▶ _Task statement_: Without the pictures, print the lines running from the beginning of the material to the line containing "MB().tube([(.05, -.1, z", both ends included.

▶ _Given information_:

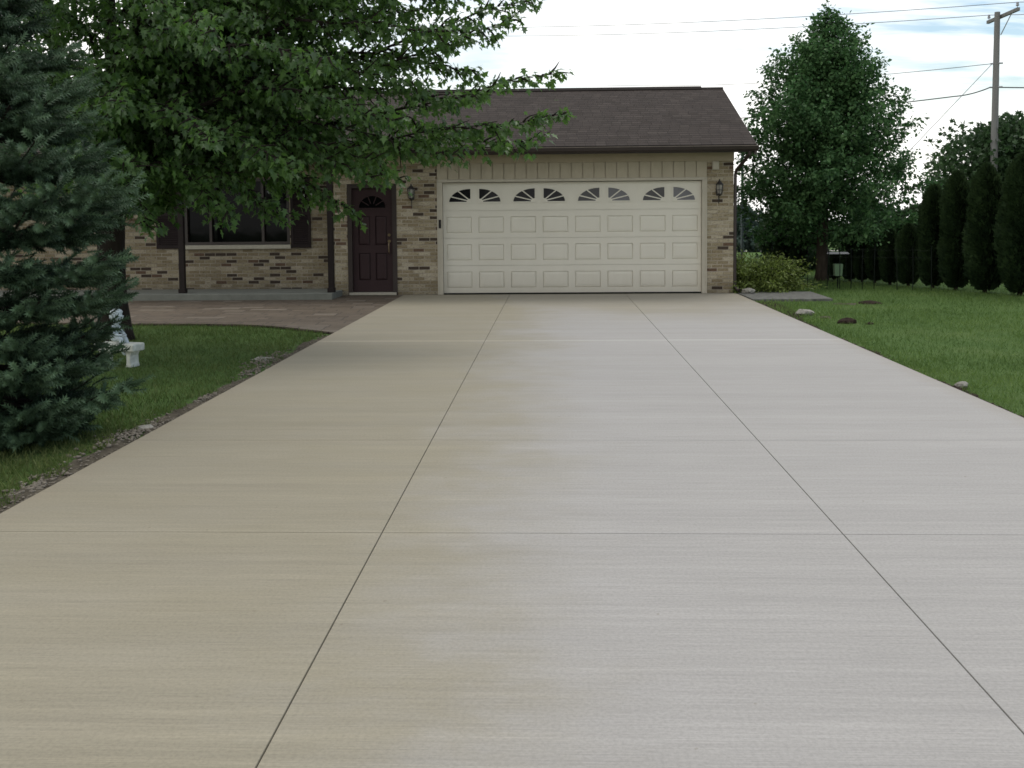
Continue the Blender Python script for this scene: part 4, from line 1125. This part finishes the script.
for z in (7.0, 6.12):
    MB().tube([(-.20, 0, z + zb), (-.05, 0, z + zb)], .03, 8).build('bracket', M['porcelain'], up)
    MB().tube([(.05, -.1, z + zb), (.2, -.15, z + zb)], .03, 8).build('bracket', M['porcelain'], up)

def wire(name, spans, rad, m, label, cat='power line', group=None):
    mb = MB(); pts = []
    for (p, q_, sag) in spans:
        p, q_ = Vector(p), Vector(q_)
        for i in range(17):
            t = i / 16; c = p.lerp(q_, t); c.z -= sag * 4 * t * (1 - t)
            if not pts or (c - pts[-1]).length > 1e-4: pts.append(c)
    mb.tube(pts, rad, 5); tag(mb.build(name, m), label, cat, group)
gz40 = ground_z(40)
nearI = (16.65 + .292, 40 - 1.06, 9.06); farI = (16.65 + .108, 40 + .96, 8.98)
g2 = 'lines strung from the utility pole'
wire('power_line', [((60, 24, 8.2), nearI, .5), (nearI, (-10, 57.5, 11.9), .35)], .0125, M['wire'], 'upper thin power line from the near end of pole crossarm', group=g2)
wire('power_line', [((60, 26.2, 8.1), farI, .5), (farI, (-10, 60, 11.9), .35)], .0125, M['wire'], 'lower thin power line from the far end of pole crossarm', group=g2)
wire('telephone_cable', [((60, 30, 5.2), (16.65, 40, 6.12), .4), ((16.45, 40, 6.12), (15.6, 41.2, 5.93), .06), ((15.6, 41.2, 5.93), (2.0, 58, 6.45), .25)], .022, M['cable'], 'thick black cable hanging below the power lines on the pole', 'cable', g2)
wire('guy_wire', [((16.5, 40, 6.98), (8.3, 35, ground_z(35)), 0)], .012, M['wire'], 'straight slanting guy wire from mid pole down behind the maple', 'wire', g2)
wire('service_line', [((16.5, 40, 7.0), (3.0, 58, 8.6), .3)], .013, M['wire'], 'thin service line leaving mid pole above the black cable', 'cable', g2)
gp_ = empty('steel_pole', (5.42, 30, ground_z(30)), label='slim grey green steel pole beyond the garage corner', cat='pole')
MB().tube([(0, 0, -.2), (0, 0, 3.2 - ground_z(30))], .038, 10).build('shaft', M['galv'], gp_)
MB().lathe([(.05, -.02), (.06, .0), (.055, .05), (.01, .09)], (0, 0, 3.2 - ground_z(30)), 10).build('cap', M['galv'], gp_)

# ------------------------------------------------------------------ bench and statue
bench = empty('garden_bench', (-4.485, 10.55, GZ), R(-14), label='small white stone bench on the lawn behind the spruce', cat='bench')
MB().box(-.28, .20, -.10, .10, .165, .245).build('seat', M['bench'], bench, bevel=.014)
for x in (-.20, .115):
    MB().prism([(x - .035, 0), (x + .04, 0), (x + .028, .05), (x + .026, .12), (x + .045, .165), (x - .04, .165), (x - .024, .12), (x - .022, .05)], -.07, .07).build('leg', M['bench'], bench, bevel=.006)

def skin_body(name, joints, bones, parent, m, root=0, sub=2):
    me = bpy.data.meshes.new(name); me.from_pydata([j[0] for j in joints], bones, [])
    o = link(name, me, m, parent)
    sk = o.modifiers.new('skin', 'SKIN'); sk.branch_smoothing = .6; sk.use_smooth_shade = True
    for i, j in enumerate(joints):
        v = me.skin_vertices[0].data[i]; r_ = j[1]; v.radius = (r_, r_) if not isinstance(r_, tuple) else r_; v.use_root = i == root
    s = o.modifiers.new('sub', 'SUBSURF'); s.levels = s.render_levels = sub
    return o
st = empty('child_statue', (-4.59, 10.55, .212), R(-12), label='pale blue white statue of a child sitting with bowed head on bench', cat='statue')
J = [((0, 0, .055), (.074, .068)), ((.012, 0, .11), (.066, .062)), ((.03, 0, .165), (.062, .056)), ((.045, 0, .195), .026), ((.06, 0, .225), (.048, .05)), ((.072, 0, .272), (.060, .062)), ((.064, 0, .315), (.045, .047)),
     # arms, hands folded in the lap
     ((.03, -.062, .165), .026), ((.045, -.082, .115), .021), ((.105, -.055, .085), .016), ((.135, -.018, .082), .014),
     ((.03, .062, .165), .026), ((.045, .082, .115), .021), ((.105, .055, .088), .016), ((.135, .02, .085), .014),
     # legs over the front of the seat
     ((.03, -.035, .048), .036), ((.125, -.04, .052), .030), ((.150, -.04, -.03), .022), ((.155, -.04, -.10), .018), ((.185, -.04, -.115), .014),
     ((.03, .035, .048), .036), ((.125, .04, .052), .030), ((.150, .04, -.03), .022), ((.155, .04, -.10), .018), ((.185, .04, -.115), .014)]
Bn = [(0, 1), (1, 2), (2, 3), (3, 4), (4, 5), (5, 6), (2, 7), (7, 8), (8, 9), (9, 10), (2, 11), (11, 12), (12, 13), (13, 14), (0, 15), (15, 16), (16, 17), (17, 18), (18, 19), (0, 20), (20, 21), (21, 22), (22, 23), (23, 24)]
skin_body('body', J, Bn, st, M['statue'])
# hair as one lumpy cap, a face with nose, brow and mouth
bm = bmesh.new(); bmesh.ops.create_icosphere(bm, subdivisions=3, radius=.071)
for v in list(bm.verts):
    c = v.co
    if c.x > .012 and c.z < .030: v.co = c * .80
    else: v.co = c * (1.0 + .07 * math.sin(70 * c.x + 40 * c.z) * math.sin(85 * c.y + 30 * c.z))
me = bpy.data.meshes.new('hair'); bm.to_mesh(me); bm.free()
hr = link('hair', me, M['statue'], st, (.058, 0, .287))
for p in me.polygons: p.use_smooth = True
fc = MB(); fc.lathe([(.002, -.012), (.010, -.006), (.007, .006), (.003, .016)], (.131, 0, .268), 8)
fc.lathe([(.004, -.004), (.012, 0), (.004, .004)], (.122, -.0, .238), 8)
fc.lathe([(.003, -.006), (.008, 0), (.003, .006)], (.118, -.026, .280), 8).lathe([(.003, -.006), (.008, 0), (.003, .006)], (.118, .026, .280), 8)
fc.build('face', M['statue'], st, smooth=True)
hd = MB()
for sg in (-1, 1):
    for k_ in range(4):
        y0 = sg * (.006 + .0075 * k_)
        hd.tube([(.135, y0, .083), (.150, y0 * .9, .084), (.160 - .002 * k_, y0 * .6, .078), (.158 - .002 * k_, y0 * .5, .070)], [.0052, .005, .0045, .003], 6)
    hd.tube([(.128, sg * .010, .092), (.140, sg * .004, .100), (.150, sg * .002, .097)], [.006, .0055, .004], 6)
hd.build('fingers', M['statue'], st, smooth=True)

# ------------------------------------------------------------------ light and sky
world = bpy.data.worlds.new('World'); scene.world = world; world.use_nodes = True
nt = world.node_tree; nt.nodes.clear(); n = N(nt)
SUN_EL, SUN_AZ = R(60), R(38)          # high and a little behind the house, to the right
sky = n('TexSky', sky_type='NISHITA'); sky.sun_disc = False; sky.sun_elevation = SUN_EL; sky.sun_rotation = SUN_AZ; sky.air_density = 1.4; sky.dust_density = 0.3; sky.ozone_density = 2.5
dirv = n.coord('Generated'); sp = n('SeparateXYZ', {'Vector': dirv})
den = n.math('ADD', n.math('MAXIMUM', sp.outputs['Z'], 0.0), 0.16)
cv = n('CombineXYZ', {'X': n.math('DIVIDE', sp.outputs['X'], den), 'Y': n.math('DIVIDE', sp.outputs['Y'], den)}).outputs[0]
cl = n.noise(n.mapping(cv, (1, 1, 1), (3.1, .7, 0)), 0.9, 7, 0.58)
wisp = n.noise(n.mapping(cv, (.6, 1.8, 1), (1.1, 4.7, 0)), 2.2, 6, 0.6)
mask = n.fr(n.math('ADD', n.math('MULTIPLY', cl, .75), n.math('MULTIPLY', wisp, .25)), 0.30, 0.56, 0.25, 1.0, True)
hz = n.fr(sp.outputs['Z'], 0.02, 0.20, 1.0, 0.0)          # haze closes the sky near the horizon
clear = n.math('MULTIPLY', n.fr(sp.outputs['X'], 0.12, 0.33), n.fr(sp.outputs['Z'], 0.07, 0.155))
mask = n.math('SUBTRACT', n.math('MAXIMUM', mask, hz), n.math('MULTIPLY', clear, n.fr(wisp, .44, .62, 1.0, .25)), True)
skycol = n.mix(1.0, sky.outputs[0], (0.115, 0.115, 0.118), 'MULTIPLY')
CLOUD = 1.46
shade = n.ramp(n.noise(n.mapping(cv, (1, 1, 1), (8.1, 2.7, 0)), 1.3, 5, .6), [(0.3, (CLOUD * .95, CLOUD * .945, CLOUD * .925)), (0.65, (CLOUD * 1.06, CLOUD * 1.045, CLOUD * 1.01))])
bg = n('Background', {'Color': n.mix(mask, skycol, shade), 'Strength': 1.0})
wo = n('OutputWorld'); nt.links.new(bg.outputs[0], wo.inputs[0])
sl = bpy.data.lights.new('sun', 'SUN'); sl.energy = 1.5; sl.angle = R(28); sl.color = (1.0, .95, .88)
so_ = bpy.data.objects.new('sun', sl); C.objects.link(so_)
sdv = Vector((math.sin(SUN_AZ) * math.cos(SUN_EL), math.cos(SUN_AZ) * math.cos(SUN_EL), math.sin(SUN_EL)))
so_.rotation_euler = sdv.to_track_quat('Z', 'Y').to_euler(); so_.location = sdv * 50

scene.view_settings.view_transform = 'Standard'; scene.view_settings.look = 'None'; scene.view_settings.exposure = 0; scene.view_settings.gamma = 1
scene.render.engine = 'CYCLES'
scene.cycles.use_denoising = True
scene.cycles.max_bounces = 8
scene.cycles.pixel_filter_type = 'BLACKMAN_HARRIS'; scene.cycles.filter_width = 1.6
print('LEAVES', n_big, n_side, 'SPRIGS', n_spr, 'GRASS', n_grass)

▶ _Answer for this exercise_:
Continue the Blender Python script for this scene: part 4, from line 1125. This part finishes the script.
for z in (7.0, 6.12):
    MB().tube([(-.20, 0, z + zb), (-.05, 0, z + zb)], .03, 8).build('bracket', M['porcelain'], up)
    MB().tube([(.05, -.1, z + zb), (.2, -.15, z + zb)], .03, 8).build('bracket', M['porcelain'], up)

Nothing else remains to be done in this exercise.